Sunday 23A, 6th September

‘Binding and loosing’ has come up several times recently: on the feast of St. Gregory the Great – successor to St. Peter; on the Sunday before last when Peter is given the keys of the kingdom and, more indirectly, as we’ve been considering the charge to challenge others as part of our Christian heritage or duty – the prophetic role we all have to proclaim the Good News with our lives. This is when the Good News makes uncomfortable reading both for others and for ourselves. The temptation is to hunker down and get through this life as best we can in order to get to our true life in heaven, but the warning to Ezekiel is a warning to us too:

If I say to the wicked man: ‘wicked wretch, you are to die’, and you do not speak to warn the wicked man to renounce his ways, then he shall die for his sins, but I will hold you responsible for his death.

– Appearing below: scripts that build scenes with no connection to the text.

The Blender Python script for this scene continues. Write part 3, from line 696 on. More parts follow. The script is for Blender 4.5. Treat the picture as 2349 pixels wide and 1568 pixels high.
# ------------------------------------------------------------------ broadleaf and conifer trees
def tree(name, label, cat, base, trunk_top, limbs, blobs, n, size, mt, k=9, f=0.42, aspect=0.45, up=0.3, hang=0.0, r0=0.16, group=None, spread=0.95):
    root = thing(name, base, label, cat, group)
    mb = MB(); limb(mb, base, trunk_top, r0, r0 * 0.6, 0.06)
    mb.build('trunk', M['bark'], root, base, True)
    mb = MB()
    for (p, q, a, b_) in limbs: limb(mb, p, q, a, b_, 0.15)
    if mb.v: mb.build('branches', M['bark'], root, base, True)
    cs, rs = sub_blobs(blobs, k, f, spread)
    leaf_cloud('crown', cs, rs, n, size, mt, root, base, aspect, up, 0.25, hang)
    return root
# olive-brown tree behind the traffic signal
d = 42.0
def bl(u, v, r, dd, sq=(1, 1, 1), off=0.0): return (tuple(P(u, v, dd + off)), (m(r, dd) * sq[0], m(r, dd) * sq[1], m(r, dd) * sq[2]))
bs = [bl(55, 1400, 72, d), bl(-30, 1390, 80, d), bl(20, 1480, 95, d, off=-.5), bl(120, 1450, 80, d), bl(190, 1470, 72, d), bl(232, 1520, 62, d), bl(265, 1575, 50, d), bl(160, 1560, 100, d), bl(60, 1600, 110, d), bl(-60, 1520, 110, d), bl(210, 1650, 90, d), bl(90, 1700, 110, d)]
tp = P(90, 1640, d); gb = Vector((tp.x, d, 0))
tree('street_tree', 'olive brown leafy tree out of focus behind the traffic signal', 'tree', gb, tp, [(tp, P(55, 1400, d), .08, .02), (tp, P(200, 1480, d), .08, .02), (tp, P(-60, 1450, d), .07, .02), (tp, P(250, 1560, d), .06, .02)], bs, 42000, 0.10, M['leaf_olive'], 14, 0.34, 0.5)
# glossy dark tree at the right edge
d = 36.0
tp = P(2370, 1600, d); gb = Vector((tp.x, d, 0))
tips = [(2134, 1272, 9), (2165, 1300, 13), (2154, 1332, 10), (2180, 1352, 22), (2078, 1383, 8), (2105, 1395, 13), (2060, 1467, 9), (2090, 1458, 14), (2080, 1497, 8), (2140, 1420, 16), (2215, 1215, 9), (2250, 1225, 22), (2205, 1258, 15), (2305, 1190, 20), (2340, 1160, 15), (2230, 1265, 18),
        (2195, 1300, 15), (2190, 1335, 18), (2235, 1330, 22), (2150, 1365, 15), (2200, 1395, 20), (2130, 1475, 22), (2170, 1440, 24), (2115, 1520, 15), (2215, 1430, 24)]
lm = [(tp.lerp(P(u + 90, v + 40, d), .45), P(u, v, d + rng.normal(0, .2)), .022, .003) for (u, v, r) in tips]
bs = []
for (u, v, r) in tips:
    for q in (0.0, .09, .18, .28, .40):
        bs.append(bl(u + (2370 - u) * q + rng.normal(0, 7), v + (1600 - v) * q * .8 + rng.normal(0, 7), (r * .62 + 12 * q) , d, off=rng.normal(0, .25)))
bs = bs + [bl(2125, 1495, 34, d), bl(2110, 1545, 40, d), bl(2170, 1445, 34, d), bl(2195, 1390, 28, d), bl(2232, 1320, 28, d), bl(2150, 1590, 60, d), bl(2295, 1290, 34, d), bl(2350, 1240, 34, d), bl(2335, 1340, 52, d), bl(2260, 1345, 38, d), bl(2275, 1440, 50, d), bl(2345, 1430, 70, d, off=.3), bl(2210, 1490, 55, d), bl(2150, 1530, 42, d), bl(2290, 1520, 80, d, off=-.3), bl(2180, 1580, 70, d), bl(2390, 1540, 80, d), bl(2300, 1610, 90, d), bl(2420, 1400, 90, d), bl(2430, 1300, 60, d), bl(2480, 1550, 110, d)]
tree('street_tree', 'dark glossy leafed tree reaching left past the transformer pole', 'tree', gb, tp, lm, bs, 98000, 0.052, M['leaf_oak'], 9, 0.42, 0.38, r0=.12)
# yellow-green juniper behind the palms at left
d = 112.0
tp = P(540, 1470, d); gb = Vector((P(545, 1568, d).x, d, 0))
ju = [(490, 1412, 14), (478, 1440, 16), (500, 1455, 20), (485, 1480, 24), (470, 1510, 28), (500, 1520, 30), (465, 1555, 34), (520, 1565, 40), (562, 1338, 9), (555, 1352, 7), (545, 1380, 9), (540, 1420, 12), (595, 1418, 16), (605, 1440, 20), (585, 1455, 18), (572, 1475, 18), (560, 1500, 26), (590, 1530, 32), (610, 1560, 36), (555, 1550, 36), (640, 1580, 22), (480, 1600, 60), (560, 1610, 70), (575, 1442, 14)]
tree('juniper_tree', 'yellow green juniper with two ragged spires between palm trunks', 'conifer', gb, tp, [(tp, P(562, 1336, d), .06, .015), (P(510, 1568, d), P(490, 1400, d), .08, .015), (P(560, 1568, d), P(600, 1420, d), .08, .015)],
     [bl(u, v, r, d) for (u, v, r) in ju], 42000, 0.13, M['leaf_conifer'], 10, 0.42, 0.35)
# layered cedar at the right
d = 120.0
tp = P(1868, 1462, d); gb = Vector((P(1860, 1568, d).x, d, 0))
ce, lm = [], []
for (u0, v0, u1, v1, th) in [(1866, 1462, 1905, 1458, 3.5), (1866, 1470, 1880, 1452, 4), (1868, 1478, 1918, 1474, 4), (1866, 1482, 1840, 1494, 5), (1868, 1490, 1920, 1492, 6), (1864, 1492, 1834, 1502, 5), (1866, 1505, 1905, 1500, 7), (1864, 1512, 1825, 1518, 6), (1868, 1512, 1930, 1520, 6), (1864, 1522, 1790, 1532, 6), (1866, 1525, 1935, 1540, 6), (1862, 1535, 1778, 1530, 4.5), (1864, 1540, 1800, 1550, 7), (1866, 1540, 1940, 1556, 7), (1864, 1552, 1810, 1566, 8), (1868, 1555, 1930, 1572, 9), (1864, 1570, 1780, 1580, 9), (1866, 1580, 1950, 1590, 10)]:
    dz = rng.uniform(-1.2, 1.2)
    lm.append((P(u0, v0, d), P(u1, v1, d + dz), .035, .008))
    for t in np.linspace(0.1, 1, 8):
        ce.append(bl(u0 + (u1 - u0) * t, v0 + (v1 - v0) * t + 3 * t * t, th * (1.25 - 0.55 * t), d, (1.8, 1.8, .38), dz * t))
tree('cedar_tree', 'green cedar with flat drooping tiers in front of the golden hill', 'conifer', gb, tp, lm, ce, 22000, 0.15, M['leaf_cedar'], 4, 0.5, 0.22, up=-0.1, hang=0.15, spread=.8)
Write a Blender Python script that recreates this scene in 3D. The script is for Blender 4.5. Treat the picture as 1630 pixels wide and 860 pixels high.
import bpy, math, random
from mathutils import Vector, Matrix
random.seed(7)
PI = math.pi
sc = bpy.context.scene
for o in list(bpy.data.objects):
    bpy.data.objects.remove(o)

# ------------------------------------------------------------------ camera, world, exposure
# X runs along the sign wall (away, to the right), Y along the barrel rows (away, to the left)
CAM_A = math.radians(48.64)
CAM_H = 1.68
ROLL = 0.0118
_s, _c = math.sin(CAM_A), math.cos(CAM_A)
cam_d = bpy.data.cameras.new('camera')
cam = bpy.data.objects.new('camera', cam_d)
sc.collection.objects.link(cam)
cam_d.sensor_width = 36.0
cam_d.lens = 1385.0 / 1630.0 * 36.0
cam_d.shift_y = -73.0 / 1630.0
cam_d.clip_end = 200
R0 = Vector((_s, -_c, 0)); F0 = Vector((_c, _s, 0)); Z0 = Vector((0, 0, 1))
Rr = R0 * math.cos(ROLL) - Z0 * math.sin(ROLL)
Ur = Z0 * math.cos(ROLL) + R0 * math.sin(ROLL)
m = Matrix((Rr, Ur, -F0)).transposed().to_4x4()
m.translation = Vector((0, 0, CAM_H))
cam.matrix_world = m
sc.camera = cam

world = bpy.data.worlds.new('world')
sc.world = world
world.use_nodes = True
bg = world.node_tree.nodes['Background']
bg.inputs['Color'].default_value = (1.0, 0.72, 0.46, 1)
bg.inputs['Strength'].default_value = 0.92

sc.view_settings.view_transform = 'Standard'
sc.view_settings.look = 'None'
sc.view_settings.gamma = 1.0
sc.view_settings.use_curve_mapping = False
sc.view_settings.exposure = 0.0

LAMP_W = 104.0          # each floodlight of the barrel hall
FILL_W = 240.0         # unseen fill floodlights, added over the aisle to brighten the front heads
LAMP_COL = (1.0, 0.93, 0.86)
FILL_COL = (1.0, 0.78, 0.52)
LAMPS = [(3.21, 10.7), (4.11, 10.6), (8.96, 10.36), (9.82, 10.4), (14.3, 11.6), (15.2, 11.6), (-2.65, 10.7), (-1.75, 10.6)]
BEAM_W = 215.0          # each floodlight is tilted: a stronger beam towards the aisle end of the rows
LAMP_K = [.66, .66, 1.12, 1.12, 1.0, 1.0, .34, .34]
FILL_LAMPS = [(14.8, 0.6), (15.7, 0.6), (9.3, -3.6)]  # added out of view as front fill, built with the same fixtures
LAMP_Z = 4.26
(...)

Ezekielis being prepared for his role as a watchman for Israel, warning Israel that it faces disaster if it does not amend its ways and in its turn fulfil its role as a watchman for others. This is the Church, here not for its own sake only, but to challenge the world in its relation to God and its call to adhere to godly virtues. And it’s why our present Pope is so unpopular – not with the world, necessarily – but with many of his own flock. Perhaps the move from the old confessional box to face to face confrontation can be seen as a symbol of this dynamic – this call to enlarge our vision of what ‘binding and loosing’ might mean. Do you remember the sideways shuffle along the seats as we awaited our turn in the confessional, and the struggle to find something new to say, and the relief to get off with a few ‘Hail Marys’ until the next time. This is confession in its narrow sense: for one’s own sake only, to fulfil an obligation, rather than as a prophetic sign to the world. Indeed, the less people knew about it the better: it had become an embarrassing ritual. Face to face is marginally better and, at least, is indicative of the true role of ‘binding and loosing’ incumbent on us all; a step towards applying this power, which we all have in our daily lives, so that others may, in their turn, be released form their sins. And now we get to the heart of what the Good News means, so ably summed up by St. Paul in this unusually uncomplicated passage from his letter to the Romans:

Avoid getting into debt except the debt of mutual love. Love is the one thing that can not hurt your neighbour; that is why it is the answer to every one of the commandments.

Now there’s a penance worth going home with! For the Good News which calls us to challenge others is the Good News of God’s love for us in Christ, who so looses us from our own sins by his acceptance of us as we are, with all our faults and supposed inadequacies – how can anyone love me as I am? – that we find ourselves, at last, able to love others: not as a penance or a duty or a burden, but as a delight, and to challenge them, if needed, not from a deficit but an excess of love, so that all of us may be together in heaven.